A third grade class at Northridge Elementary lined up along an outside wall, their faces down and their eyes on the pavement beneath their feet. They covered their eyes, and faces, with special glasses attached to paper plates.

 

At the prompting of their teacher, they looked up at a disappearing sun.

 

They let out a collecting “Whoa!” Exclamations of “that is is sooooo cool” burst forth. One could feel the excitiment as they viewed the 2017 solar eclipse.

 

Inside the schools other students were learning about the eclipse — what it was, and why it is such a big deal — or preparing for their own trip outside.

 

“Why is this such a big deal?” a teacher asked his classroom.

 

“Because it won't happen again for 100 years,” was the answer.

 

The teacher asked the student to add 100 to her current age, a teaching moment. He did not correct her on her eclipse knowledge — For the U.S., the next total solar eclipse will occur on April 8, 2024. The line of totality will cross from Texas, up through the Midwest, almost directly over Indianapolis, Cleveland and Buffalo, New York, up over New England and out over Maine and New Brunswick, Canada.

 

Meanwhile, more than 200 people showed up at Newton Public Library for an eclipse viewing.
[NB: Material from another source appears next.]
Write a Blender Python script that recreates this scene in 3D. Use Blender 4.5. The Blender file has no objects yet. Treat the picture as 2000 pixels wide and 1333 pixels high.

As part of a grant, the library had about 50 pairs of safety glasses to loan for viewing the eclipse.

 

“I expected fewer people because of school being in session, but I am pleasantly surprised,” said Nathan Carr, IT director at Newton Public Library. “People grouped together and shared the glasses a lot better than I had feared. It has been a really great experience.”

 

As people shared safety glasses while lounging on blankets and lawn chairs, they also were treated to a show put on by the trees by the library. Leaves acted as miniature pinhole cameras — projecting hundreds upon hundreds of eclipse images on the ground.

 

Susan Bartel, a member of library staff, used a colander normally reserved for straining water out of food as a pinhole camera — projecting dozens of eclipse images on a piece of material on the ground.

 

“I came here, because, well, it is the library. It is one of the staples in town,” said Stephanie Oswald, an eclipse viewer at the library party. “With the socialization, if it had not been for that, I would not have noticed the leaves acting as pinhole projectors. … I knew that the angle of the sun and moon would be so the crescent went from visually left to right, which is typical for the area.”